**Problem description:**
Would you copy out the whole listing exactly as given?

**Dataset excerpt:**
━━━━━━

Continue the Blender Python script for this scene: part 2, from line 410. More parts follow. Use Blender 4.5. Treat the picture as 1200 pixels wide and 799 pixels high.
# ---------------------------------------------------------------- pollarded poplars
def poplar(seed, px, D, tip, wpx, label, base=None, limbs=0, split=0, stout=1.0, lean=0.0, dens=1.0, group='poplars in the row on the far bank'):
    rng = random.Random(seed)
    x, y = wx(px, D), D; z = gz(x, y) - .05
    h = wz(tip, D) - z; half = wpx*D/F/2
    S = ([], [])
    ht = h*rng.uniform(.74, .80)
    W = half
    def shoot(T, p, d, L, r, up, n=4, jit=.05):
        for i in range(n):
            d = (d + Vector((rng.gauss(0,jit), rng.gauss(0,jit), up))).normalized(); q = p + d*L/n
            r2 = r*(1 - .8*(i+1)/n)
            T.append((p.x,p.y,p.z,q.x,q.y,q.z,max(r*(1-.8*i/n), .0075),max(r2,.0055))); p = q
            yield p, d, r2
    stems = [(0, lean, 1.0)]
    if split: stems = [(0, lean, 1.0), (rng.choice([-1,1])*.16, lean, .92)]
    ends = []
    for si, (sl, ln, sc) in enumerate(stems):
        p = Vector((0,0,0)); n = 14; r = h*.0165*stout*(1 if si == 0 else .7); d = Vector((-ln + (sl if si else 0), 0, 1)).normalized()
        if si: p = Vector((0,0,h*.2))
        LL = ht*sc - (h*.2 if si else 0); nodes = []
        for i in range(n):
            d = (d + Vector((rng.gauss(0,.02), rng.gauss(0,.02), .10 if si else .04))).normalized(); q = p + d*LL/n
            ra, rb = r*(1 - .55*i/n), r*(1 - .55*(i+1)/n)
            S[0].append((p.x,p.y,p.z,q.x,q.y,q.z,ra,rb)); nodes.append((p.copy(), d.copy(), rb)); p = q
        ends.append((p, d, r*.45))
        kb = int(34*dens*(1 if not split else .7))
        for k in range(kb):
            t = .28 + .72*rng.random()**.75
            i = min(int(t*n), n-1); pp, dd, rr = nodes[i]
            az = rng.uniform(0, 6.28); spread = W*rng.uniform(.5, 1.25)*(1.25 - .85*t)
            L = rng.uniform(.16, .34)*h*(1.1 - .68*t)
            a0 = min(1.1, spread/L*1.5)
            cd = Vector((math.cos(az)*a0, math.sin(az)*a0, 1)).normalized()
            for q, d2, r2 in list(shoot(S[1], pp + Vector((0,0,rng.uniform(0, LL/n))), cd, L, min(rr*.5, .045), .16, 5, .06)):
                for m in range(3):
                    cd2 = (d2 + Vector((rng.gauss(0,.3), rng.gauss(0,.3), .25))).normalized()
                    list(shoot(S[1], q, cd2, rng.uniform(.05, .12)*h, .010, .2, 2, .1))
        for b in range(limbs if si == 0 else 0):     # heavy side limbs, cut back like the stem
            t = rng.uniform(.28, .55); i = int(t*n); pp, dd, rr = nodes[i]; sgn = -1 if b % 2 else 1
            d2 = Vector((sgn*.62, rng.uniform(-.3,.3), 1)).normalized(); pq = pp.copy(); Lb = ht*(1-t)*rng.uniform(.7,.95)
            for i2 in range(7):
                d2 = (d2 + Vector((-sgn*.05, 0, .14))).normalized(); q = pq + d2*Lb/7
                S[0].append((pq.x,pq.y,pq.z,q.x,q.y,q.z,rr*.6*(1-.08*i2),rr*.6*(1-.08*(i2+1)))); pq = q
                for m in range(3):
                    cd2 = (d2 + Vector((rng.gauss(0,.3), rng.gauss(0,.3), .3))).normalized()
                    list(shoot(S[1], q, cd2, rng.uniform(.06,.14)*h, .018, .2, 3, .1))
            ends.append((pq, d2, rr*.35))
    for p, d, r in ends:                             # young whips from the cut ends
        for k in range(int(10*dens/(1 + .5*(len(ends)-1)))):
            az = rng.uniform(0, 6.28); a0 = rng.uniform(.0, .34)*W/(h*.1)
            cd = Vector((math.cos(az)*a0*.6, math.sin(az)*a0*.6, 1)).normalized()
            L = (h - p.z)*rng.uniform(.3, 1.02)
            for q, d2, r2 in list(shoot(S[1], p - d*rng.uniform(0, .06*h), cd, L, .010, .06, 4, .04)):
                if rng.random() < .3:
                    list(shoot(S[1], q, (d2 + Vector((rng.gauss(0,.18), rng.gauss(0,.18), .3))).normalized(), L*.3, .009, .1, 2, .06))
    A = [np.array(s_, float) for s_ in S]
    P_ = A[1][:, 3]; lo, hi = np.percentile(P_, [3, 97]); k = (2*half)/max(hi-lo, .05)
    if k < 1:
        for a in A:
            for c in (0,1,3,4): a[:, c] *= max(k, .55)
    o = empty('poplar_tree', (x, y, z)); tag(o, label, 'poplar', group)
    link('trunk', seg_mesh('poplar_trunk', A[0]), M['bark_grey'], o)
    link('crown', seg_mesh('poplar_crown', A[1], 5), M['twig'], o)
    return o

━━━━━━

**Task solution:**
Continue the Blender Python script for this scene: part 2, from line 410. More parts follow. Use Blender 4.5. Treat the picture as 1200 pixels wide and 799 pixels high.
# ---------------------------------------------------------------- pollarded poplars
def poplar(seed, px, D, tip, wpx, label, base=None, limbs=0, split=0, stout=1.0, lean=0.0, dens=1.0, group='poplars in the row on the far bank'):
    rng = random.Random(seed)
    x, y = wx(px, D), D; z = gz(x, y) - .05
    h = wz(tip, D) - z; half = wpx*D/F/2
    S = ([], [])
    ht = h*rng.uniform(.74, .80)
    W = half
    def shoot(T, p, d, L, r, up, n=4, jit=.05):
        for i in range(n):
            d = (d + Vector((rng.gauss(0,jit), rng.gauss(0,jit), up))).normalized(); q = p + d*L/n
            r2 = r*(1 - .8*(i+1)/n)
            T.append((p.x,p.y,p.z,q.x,q.y,q.z,max(r*(1-.8*i/n), .0075),max(r2,.0055))); p = q
            yield p, d, r2
    stems = [(0, lean, 1.0)]
    if split: stems = [(0, lean, 1.0), (rng.choice([-1,1])*.16, lean, .92)]
    ends = []
    for si, (sl, ln, sc) in enumerate(stems):
        p = Vector((0,0,0)); n = 14; r = h*.0165*stout*(1 if si == 0 else .7); d = Vector((-ln + (sl if si else 0), 0, 1)).normalized()
        if si: p = Vector((0,0,h*.2))
        LL = ht*sc - (h*.2 if si else 0); nodes = []
        for i in range(n):
            d = (d + Vector((rng.gauss(0,.02), rng.gauss(0,.02), .10 if si else .04))).normalized(); q = p + d*LL/n
            ra, rb = r*(1 - .55*i/n), r*(1 - .55*(i+1)/n)
            S[0].append((p.x,p.y,p.z,q.x,q.y,q.z,ra,rb)); nodes.append((p.copy(), d.copy(), rb)); p = q
        ends.append((p, d, r*.45))
        kb = int(34*dens*(1 if not split else .7))
        for k in range(kb):
            t = .28 + .72*rng.random()**.75
            i = min(int(t*n), n-1); pp, dd, rr = nodes[i]
            az = rng.uniform(0, 6.28); spread = W*rng.uniform(.5, 1.25)*(1.25 - .85*t)
            L = rng.uniform(.16, .34)*h*(1.1 - .68*t)
            a0 = min(1.1, spread/L*1.5)
            cd = Vector((math.cos(az)*a0, math.sin(az)*a0, 1)).normalized()
            for q, d2, r2 in list(shoot(S[1], pp + Vector((0,0,rng.uniform(0, LL/n))), cd, L, min(rr*.5, .045), .16, 5, .06)):
                for m in range(3):
                    cd2 = (d2 + Vector((rng.gauss(0,.3), rng.gauss(0,.3), .25))).normalized()
                    list(shoot(S[1], q, cd2, rng.uniform(.05, .12)*h, .010, .2, 2, .1))
        for b in range(limbs if si == 0 else 0):     # heavy side limbs, cut back like the stem
            t = rng.uniform(.28, .55); i = int(t*n); pp, dd, rr = nodes[i]; sgn = -1 if b % 2 else 1
            d2 = Vector((sgn*.62, rng.uniform(-.3,.3), 1)).normalized(); pq = pp.copy(); Lb = ht*(1-t)*rng.uniform(.7,.95)
            for i2 in range(7):
                d2 = (d2 + Vector((-sgn*.05, 0, .14))).normalized(); q = pq + d2*Lb/7
                S[0].append((pq.x,pq.y,pq.z,q.x,q.y,q.z,rr*.6*(1-.08*i2),rr*.6*(1-.08*(i2+1)))); pq = q
                for m in range(3):
                    cd2 = (d2 + Vector((rng.gauss(0,.3), rng.gauss(0,.3), .3))).normalized()
                    list(shoot(S[1], q, cd2, rng.uniform(.06,.14)*h, .018, .2, 3, .1))
            ends.append((pq, d2, rr*.35))
    for p, d, r in ends:                             # young whips from the cut ends
        for k in range(int(10*dens/(1 + .5*(len(ends)-1)))):
            az = rng.uniform(0, 6.28); a0 = rng.uniform(.0, .34)*W/(h*.1)
            cd = Vector((math.cos(az)*a0*.6, math.sin(az)*a0*.6, 1)).normalized()
            L = (h - p.z)*rng.uniform(.3, 1.02)
            for q, d2, r2 in list(shoot(S[1], p - d*rng.uniform(0, .06*h), cd, L, .010, .06, 4, .04)):
                if rng.random() < .3:
                    list(shoot(S[1], q, (d2 + Vector((rng.gauss(0,.18), rng.gauss(0,.18), .3))).normalized(), L*.3, .009, .1, 2, .06))
    A = [np.array(s_, float) for s_ in S]
    P_ = A[1][:, 3]; lo, hi = np.percentile(P_, [3, 97]); k = (2*half)/max(hi-lo, .05)
    if k < 1:
        for a in A:
            for c in (0,1,3,4): a[:, c] *= max(k, .55)
    o = empty('poplar_tree', (x, y, z)); tag(o, label, 'poplar', group)
    link('trunk', seg_mesh('poplar_trunk', A[0]), M['bark_grey'], o)
    link('crown', seg_mesh('poplar_crown', A[1], 5), M['twig'], o)
    return o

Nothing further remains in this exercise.